I read this article in the Globe & Mail last week and I was so impressed with the subject matter that I actually photocopied it and handed it out to agents in my office.
Tim Cestnick writes for the Globe about tax matters, and his latest article on inheritance is simply a must-read.
Below is the article in its entirety.
TAX MATTERS: INHERITANCE
Heirs can benefit from capital loss on sale of principal residence
Tim Cestnick is managing director at WaterStreet Family Wealth Counsel and author of 101 Tax Secrets for Canadians. tcestnick@waterstreet.ca
January 8, 2009
It was two years ago in May that a good friend’s father died. William always had a sense of humour, which the family experienced once again when they read his will. He left his children a few things, including some advice. Their inheritance was not to be spent on “slow horses and fast women, and only a very small amount on booze.” And then there was the legacy he chose to leave to the “Royal Society for the Protection of Cruelty to Animals.”
Now, in addition to some money, William left his children his principal residence. His children came to me for advice on how to handle the home. You see, the kids wanted to sell the place and split the cash.
“No problem,” I said. “And if you do this right,” I continued, “you can also gain some tax savings.” Let me explain.
THE OPPORTUNITY
William’s home had appreciated in value between the day he bought it, and when he died. At the time of his death, his home was worth $800,000, and he paid just $400,000 for the home several years ago. At the time of William’s death, there was a $400,000 capital gain realized. Why? Simple. Under Canadian tax law you’ll be deemed to have sold all of your capital property at the time of your death, which can give rise to capital gains tax if the property has appreciated in value.
As an aside, you can defer this tax by leaving the assets to your spouse. In William’s case, he was the sole surviving spouse. So, his capital gain was sheltered from tax using his principal residence exemption instead. You see, each family unit is entitled to designate one property as its principal residence each year, and the exemption is also available upon death.
Aside from the principal residence exemption, there may be another opportunity to save tax if your executor sells your home after you’re gone. Back to William’s story. Once he passed away, his kids wanted to sell his home in order to divide up the assets of the estate. That sale took place shortly after William’s death. Whenever this happens, it’s quite possible that a capital loss may be realized by the estate of the deceased.
How so? When you pass away, your estate will become the owner of your home after your death. Consider William. The adjusted cost base of the home to his estate was $800,000 – the fair market value at the time of his death.

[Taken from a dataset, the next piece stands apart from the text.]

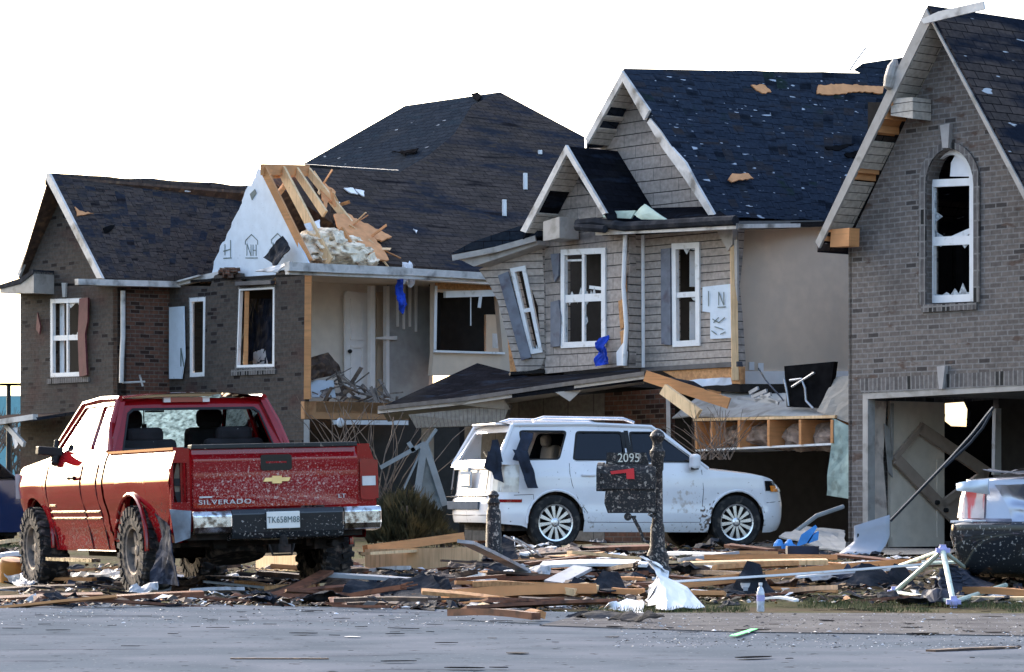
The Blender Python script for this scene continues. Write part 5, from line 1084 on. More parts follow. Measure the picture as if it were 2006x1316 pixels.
# greenhouse
def GX(z): return interp(z, [(1.38, .92), (1.93, .735)])
mb = MB()
for s in (-1, 1):
    P_ = lambda y, z: V(s*GX(z), y, z)
    holed_panel(mb, P_, [(2.24, 1.38), (4.42, 1.36), (4.36, 1.42), (3.72, 1.90), (3.55, 1.95), (2.50, 1.95), (2.40, 1.90), (2.32, 1.7)],
                [rrect(2.50, 1.43, 2.95, 1.87, .05, .03, -.01), rrect(3.04, 1.43, 4.22, 1.88, .04, 0, -.6)], V(-s*.05, 0, 0))
# rear panel with the big empty opening
def RP(x, z): return V(x, 2.24+.22*max(0, (z-1.38))/.55, z)
hole_r = [(-.76, 1.43), (.76, 1.43), (.665, 1.77), (.61, 1.81), (-.61, 1.81), (-.665, 1.77)]
holed_panel(mb, RP, [(-.92, 1.38), (.92, 1.38), (.735, 1.93), (-.735, 1.93)], [hole_r], V(0, .04, 0))
rows = []
for j in range(9):
    t = j/8; y = 2.40+1.30*t
    rows.append([V(.735*u, y+.04*(1-u*u)*(1 if t > .5 else -1)*abs(2*t-1), 1.93+.055*(1-abs(u)**2.6)+.02*math.sin(math.pi*t)) for u in [-1+.125*k for k in range(17)]])
mb.grid(rows); mb.grid([[p-V(0, 0, .04) for p in r][::-1] for r in rows])
mb.tube([V(-.735, 2.42, 1.935), V(-.74, 3.0, 1.95), V(-.735, 3.7, 1.92), V(-.90, 4.38, 1.40)], .03, 6); mb.tube([V(.735, 2.42, 1.935), V(.74, 3.0, 1.95), V(.735, 3.7, 1.92), V(.90, 4.38, 1.40)], .03, 6)
for s in (-1, 1): mb.tube([V(s*.735, 2.46, 1.93), V(s*.84, 2.36, 1.68), V(s*.915, 2.25, 1.40)], .035, 7)
lbuild(mb, 'cab_roof', M['red'], tr, smooth=True)
mb = MB(); mb.holed([RP(*p)-V(0, .012, 0) for p in [(-.78, 1.41), (.78, 1.41), (.675, 1.79), (.62, 1.835), (-.62, 1.835), (-.675, 1.79)]], [[RP(*p)-V(0, .012, 0) for p in hole_r]], V(0, .02, 0)); lbuild(mb, 'rear_window_seal', M['black'], tr)
lbuild(MB().box((-.07, 2.42, 1.915), .34, .03, .05).box((.0, 2.42, 1.915), .01, .02, .01), 'high_brake_lamp', M['redlens'], tr); lbuild(MB().box((-.27, 2.42, 1.915), .07, .035, .05), 'cargo_lamp', M['clearlens'], tr); lbuild(MB().box((.13, 2.42, 1.915), .07, .035, .05), 'cargo_lamp', M['clearlens'], tr)
# glass
for s in (-1, 1):
    mb = MB(); P_ = lambda y, z: V(s*(GX(z)-.02), y, z)
    mb.prism([P_(*p) for p in rrect(2.50, 1.43, 2.95, 1.87, .05, .03, -.01)], V(-s*.006, 0, 0)); mb.prism([P_(*p) for p in rrect(3.04, 1.43, 4.22, 1.88, .04, 0, -.6)], V(-s*.006, 0, 0)); lbuild(mb, 'side_glass', M['darkglass'], tr)
mb = MB(); mb.prism([V(-.86, 4.37, 1.42), V(.86, 4.37, 1.42), V(.72, 3.74, 1.92), V(-.72, 3.74, 1.92)], V(0, -.01, -.01)); lbuild(mb, 'windscreen', M['crazed'], tr)
# interior
lbuild(MB().box((0, 3.3, 1.02), 1.7, 2.0, .5).box((0, 4.15, 1.3), 1.7, .4, .22), 'cab_floor', M['black'], tr)
for sx in (-.45, .45):
    mb = MB(); mb.box((sx, 2.55, 1.38), .62, .12, .28, Matrix.Rotation(-.1, 3, 'X')); mb.box((sx*1.02, 2.56, 1.56), .38, .10, .16); lbuild(mb, 'rear_seat', M['seat'], tr, bevel=.05)
for sx in (-.42, .42):
    mb = MB(); mb.box((sx, 3.25, 1.40), .52, .16, .5, Matrix.Rotation(.15, 3, 'X')); mb.box((sx, 3.22, 1.74), .28, .12, .2); lbuild(mb, 'front_seat', M['seat'], tr, bevel=.06)
mb = MB(); mb.box((0, 3.72, 1.86), .2, .02, .07); mb.tube([V(-.12, 3.7, 1.85), V(-.12, 3.7, 1.70)], .006, 5); mb.box((-.12, 3.7, 1.68), .05, .02, .05); mb.box((0, 2.50, 1.90), 1.3, .05, .04); lbuild(mb, 'rear_view_mirror', M['black'], tr)
mb = MB(); mb.beam(V(-.93, 4.0, 1.42), V(-1.02, 4.0, 1.45), .06, .05); mb.box((-1.03, 4.0, 1.44), .26, .12, .09, Matrix.Rotation(.1, 3, 'Y')); mb.tube([V(-.98, 4.0, 1.45), V(-.97, 3.98, 1.36), V(-.99, 3.95, 1.30)], .05, 7); mb.tube([V(-.95, 4.05, 1.45), V(-.93, 4.07, 1.56)], .03, 6); lbuild(mb, 'wing_mirror', M['black'], tr, bevel=.02)
lbuild(MB().sheet([V(-1.03, .42, .78), V(-.98, .05, .62), V(-.93, -.02, .10), V(-1.06, .50, .12)], 8, 12, .12, 5, .01), 'torn_mudflap', mat('torn_liner', (.018, .024, .04), .9, spec=.1, var=.4, c2=(.06, .07, .10), c2t=.6, c2s=14), tr)
lbuild(MB().prism([V(-1.0, 5.5, .95), V(-.93, 5.72, .97), V(-.93, 5.72, 1.2), V(-1.0, 5.5, 1.22)], V(.05, 0, 0)), 'headlight', M['clearlens'], tr)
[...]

William’s executor then sold his home for $800,000 less the costs of selling he home. So, the net proceeds to the estate were less than $800,000. The result is that William’s estate realized a capital loss. There’s a pretty good chance of that happening after your death, too. Don’t forget, even if your executor sells your home for its fair market value at the date of your death, the selling costs alone would create a capital loss.
THE TAX SAVINGS
Here’s where the tax savings come in: If a capital loss is triggered by your estate in the first taxation year of that estate, the loss can be carried back to your final tax return to offset any capital gains that might have been taxable on that return. Subsection 164(6) of Canadian tax law allows this loss to be carried back. That’s right, your heirs will be able to recover some tax that might have been paid on your final tax return if there’s a loss in your estate when selling your home.
Now, there’s a potential problem here. A principal residence is normally considered to be “personal use property, and the tax collector won’t allow you, or your estate, to claim a capital loss on personal use property. The result? You might not be eligible for that 164(6) loss-carry-back. Don’t worry – there’s a solution. You see, your residence, which will be owned by your estate after your death, will not be considered personal use property unless one of the beneficiaries of your state (or someone related to a beneficiary) actually lives in the home after your death.
The bottom line? If your heirs expect to sell your home after your death and hope to claim a capital loss in the process to recover tax you paid at the time of your death, be sure that no beneficiary (or someone related to a beneficiary) ordinarily inhabits the place after you’re gone. this was the advice I gave William’s family, and they managed to recover some tax that had been paid on William’s final tax return.
Krupo
at 1:59 am
When they die, make sure you’re not under the roof. Clever. Most of the issues discussed above are covered in tax classes young CAs and other fledgling accountants take but that was presented really well.